*Given instruction*: Skip the pictures and extract all of the lines exactly as written.

*Supplied information*:
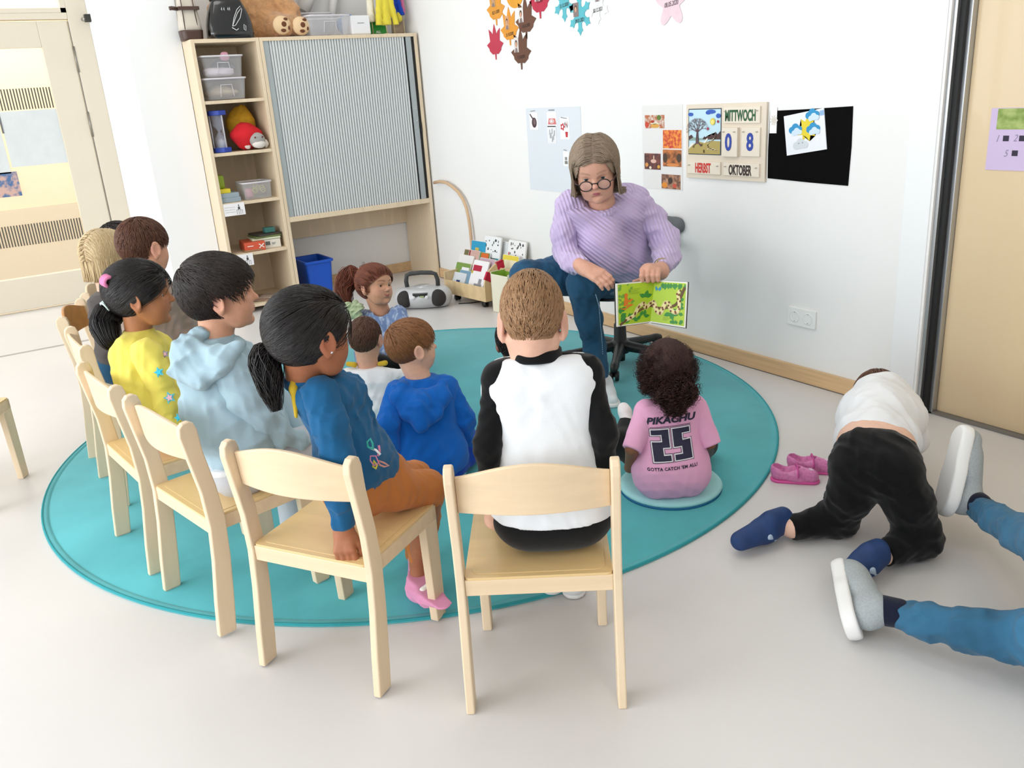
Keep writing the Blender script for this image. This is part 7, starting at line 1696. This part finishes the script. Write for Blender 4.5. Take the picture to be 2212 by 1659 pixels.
# ================================================================ PINK SHOES
PKS=mat('pink_glitter','E685BE',.45,var=.25,vscale=120,coat=.3); PKI=mat('shoe_lining','F0D9E4',.8)
def kid_shoe(loc,rz,label):
    r=empty('pink_shoe',loc,rz=rz); tag(r,label,'shoe','pair of pink children shoes'); L=.165
    s=Sdf(); s.cone((.032,0,.030),(.085,0,.026),.030,.030,.01); s.cone((.085,0,.024),(L-.03,0,.020),.031,.027,.015); s.cone((.024,0,.045),(.03,0,.05),.022,.022,.01)
    s.cut((0,0,.006),(0,0,-1)); s.ell((.054,0,.060),(.047,.0262,.047),.003,'s'); local_sdf('upper',s,.003,PKS,r)
    s=Sdf(); s.cone((.032,0,.006),(L-.028,0,.006),.031,.029,.01); s.cut((0,0,.0),(0,0,-1),.001); s.cut((0,0,.010),(0,0,1),.002); local_sdf('sole',s,.003,mat('pink_sole','E25AA6',.5),r)
    s=Sdf(); s.cone((.032,0,.012),(.095,0,.012),.0215,.0215,.01); s.cut((0,0,.018),(0,0,1),.001); local_sdf('insole',s,.003,PKI,r)
    bm=bmesh.new(); n_=12
    f_=[(.088+.006*math.cos(a*math.pi/n_),-.0335*math.cos(a*math.pi/n_),.028+.030*math.sin(a*math.pi/n_)) for a in range(n_+1)]
    tube(bm,f_,.0075,8,flat=.35); mesh_obj('strap',bm,mat('pink_strap','CE4F9C',.5),r,smooth=True)
    bm=bmesh.new(); star(bm,Vector((.135,.0,.0455)),.010,Vector((.3,0,1)),0,n=6,inner=.5,th=.003); mesh_obj('flower',bm,mat('pale_flower','F4D8E6',.5),r)
    return r
kid_shoe(atz(1663,1035,0),math.radians(40),'pink sequinned child shoe, the nearer of the pair on the floor')
kid_shoe(atz(1698,1013,0),math.radians(38),'pink sequinned child shoe, the farther one touching the black trousers')
# ================================================================ ON THE WALL
YA=YW
def wallmat(x,z,off=.002,rot=0): return Matrix.Translation((x,YA-off,z))@Matrix.Rotation(math.pi/2,4,'X')@Matrix.Rotation(rot,4,'Z')
def wp(P): return P
def sheet(name,m,x0,x1,z0,z1,y0,y1,parent=None): return boxobj(name,m,x0,x1,YA-y1,YA-y0,z0,z1,parent=parent)
# --- task poster, left
ps=empty('wall_poster',(0,0,0)); tag(ps,'pale blue poster with small task pictures left of the woman','poster')
sheet('sheet',mat('poster_pale','DDE2E8',.6),-4.555,-4.005,.752,1.24,.0005,.002,ps)
def card(par,x,z,w_,h_,m='F6F5F6',rot=0,d=.0022,th=.0012,name='picture_card'):
    r=empty(name,(x,YA-d,z)); r.parent=par; r.rotation_euler=(0,-rot,0)
    boxobj('card_paper',mat('card'+m,m,.6),-w_/2,w_/2,-th,0,-h_/2,h_/2,parent=r) ; return r
def flat2(par,polys,c,lift=.002,name='drawing'):
    bm=bmesh.new()
    for k_,pl in enumerate(polys):
        try:
            a=[bm.verts.new((x,-lift-.00008*k_,z)) for x,z in pl]; bm.faces.new(a)
        except Exception: pass
    bmesh.ops.triangulate(bm,faces=bm.faces[:]); return mesh_obj(name,bm,mat('ink'+c,c,.6),par)
def circ(cx,cz,rx,rz,n=16,a0=0,a1=360): return [(cx+rx*math.cos(math.radians(a0+(a1-a0)*i/n)),cz+rz*math.sin(math.radians(a0+(a1-a0)*i/n))) for i in range(n)]
def loc(u,v): p=atp(u,v,1,YA-.003); return p.x,p.z
def flower_blob(cx,cz,r,n=6,w=.35,rot=0): return [(cx+r*(1+w*math.cos(n*t*math.pi/30))*math.cos(t*math.pi/30+rot),cz+r*(1+w*math.cos(n*t*math.pi/30))*math.sin(t*math.pi/30+rot)) for t in range(60)]
x,z=loc(1153,262); c_=card(ps,x,z,.088,.10); flat2(c_,[circ(.006,-.008,.026,.030),[(-.012,.012),(-.040,.040),(-.034,.046),(-.004,.018)]],'4A3438'); flat2(c_,[circ(.010,-.004,.012,.018)],'7A6468',.0025); flat2(c_,[[(-.03,.056),(.02,.060),(.02,.064),(-.03,.060)]],'8A8C90')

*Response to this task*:
Keep writing the Blender script for this image. This is part 7, starting at line 1696. This part finishes the script. Write for Blender 4.5. Take the picture to be 2212 by 1659 pixels.
# ================================================================ PINK SHOES
PKS=mat('pink_glitter','E685BE',.45,var=.25,vscale=120,coat=.3); PKI=mat('shoe_lining','F0D9E4',.8)
def kid_shoe(loc,rz,label):
    r=empty('pink_shoe',loc,rz=rz); tag(r,label,'shoe','pair of pink children shoes'); L=.165
    s=Sdf(); s.cone((.032,0,.030),(.085,0,.026),.030,.030,.01); s.cone((.085,0,.024),(L-.03,0,.020),.031,.027,.015); s.cone((.024,0,.045),(.03,0,.05),.022,.022,.01)
    s.cut((0,0,.006),(0,0,-1)); s.ell((.054,0,.060),(.047,.0262,.047),.003,'s'); local_sdf('upper',s,.003,PKS,r)
    s=Sdf(); s.cone((.032,0,.006),(L-.028,0,.006),.031,.029,.01); s.cut((0,0,.0),(0,0,-1),.001); s.cut((0,0,.010),(0,0,1),.002); local_sdf('sole',s,.003,mat('pink_sole','E25AA6',.5),r)
    s=Sdf(); s.cone((.032,0,.012),(.095,0,.012),.0215,.0215,.01); s.cut((0,0,.018),(0,0,1),.001); local_sdf('insole',s,.003,PKI,r)
    bm=bmesh.new(); n_=12
    f_=[(.088+.006*math.cos(a*math.pi/n_),-.0335*math.cos(a*math.pi/n_),.028+.030*math.sin(a*math.pi/n_)) for a in range(n_+1)]
    tube(bm,f_,.0075,8,flat=.35); mesh_obj('strap',bm,mat('pink_strap','CE4F9C',.5),r,smooth=True)
    bm=bmesh.new(); star(bm,Vector((.135,.0,.0455)),.010,Vector((.3,0,1)),0,n=6,inner=.5,th=.003); mesh_obj('flower',bm,mat('pale_flower','F4D8E6',.5),r)
    return r
kid_shoe(atz(1663,1035,0),math.radians(40),'pink sequinned child shoe, the nearer of the pair on the floor')
kid_shoe(atz(1698,1013,0),math.radians(38),'pink sequinned child shoe, the farther one touching the black trousers')
# ================================================================ ON THE WALL
YA=YW
def wallmat(x,z,off=.002,rot=0): return Matrix.Translation((x,YA-off,z))@Matrix.Rotation(math.pi/2,4,'X')@Matrix.Rotation(rot,4,'Z')
def wp(P): return P
def sheet(name,m,x0,x1,z0,z1,y0,y1,parent=None): return boxobj(name,m,x0,x1,YA-y1,YA-y0,z0,z1,parent=parent)
# --- task poster, left
ps=empty('wall_poster',(0,0,0)); tag(ps,'pale blue poster with small task pictures left of the woman','poster')
sheet('sheet',mat('poster_pale','DDE2E8',.6),-4.555,-4.005,.752,1.24,.0005,.002,ps)
def card(par,x,z,w_,h_,m='F6F5F6',rot=0,d=.0022,th=.0012,name='picture_card'):
    r=empty(name,(x,YA-d,z)); r.parent=par; r.rotation_euler=(0,-rot,0)
    boxobj('card_paper',mat('card'+m,m,.6),-w_/2,w_/2,-th,0,-h_/2,h_/2,parent=r) ; return r
def flat2(par,polys,c,lift=.002,name='drawing'):
    bm=bmesh.new()
    for k_,pl in enumerate(polys):
        try:
            a=[bm.verts.new((x,-lift-.00008*k_,z)) for x,z in pl]; bm.faces.new(a)
        except Exception: pass
    bmesh.ops.triangulate(bm,faces=bm.faces[:]); return mesh_obj(name,bm,mat('ink'+c,c,.6),par)
def circ(cx,cz,rx,rz,n=16,a0=0,a1=360): return [(cx+rx*math.cos(math.radians(a0+(a1-a0)*i/n)),cz+rz*math.sin(math.radians(a0+(a1-a0)*i/n))) for i in range(n)]
def loc(u,v): p=atp(u,v,1,YA-.003); return p.x,p.z
def flower_blob(cx,cz,r,n=6,w=.35,rot=0): return [(cx+r*(1+w*math.cos(n*t*math.pi/30))*math.cos(t*math.pi/30+rot),cz+r*(1+w*math.cos(n*t*math.pi/30))*math.sin(t*math.pi/30+rot)) for t in range(60)]
x,z=loc(1153,262); c_=card(ps,x,z,.088,.10); flat2(c_,[circ(.006,-.008,.026,.030),[(-.012,.012),(-.040,.040),(-.034,.046),(-.004,.018)]],'4A3438'); flat2(c_,[circ(.010,-.004,.012,.018)],'7A6468',.0025); flat2(c_,[[(-.03,.056),(.02,.060),(.02,.064),(-.03,.060)]],'8A8C90')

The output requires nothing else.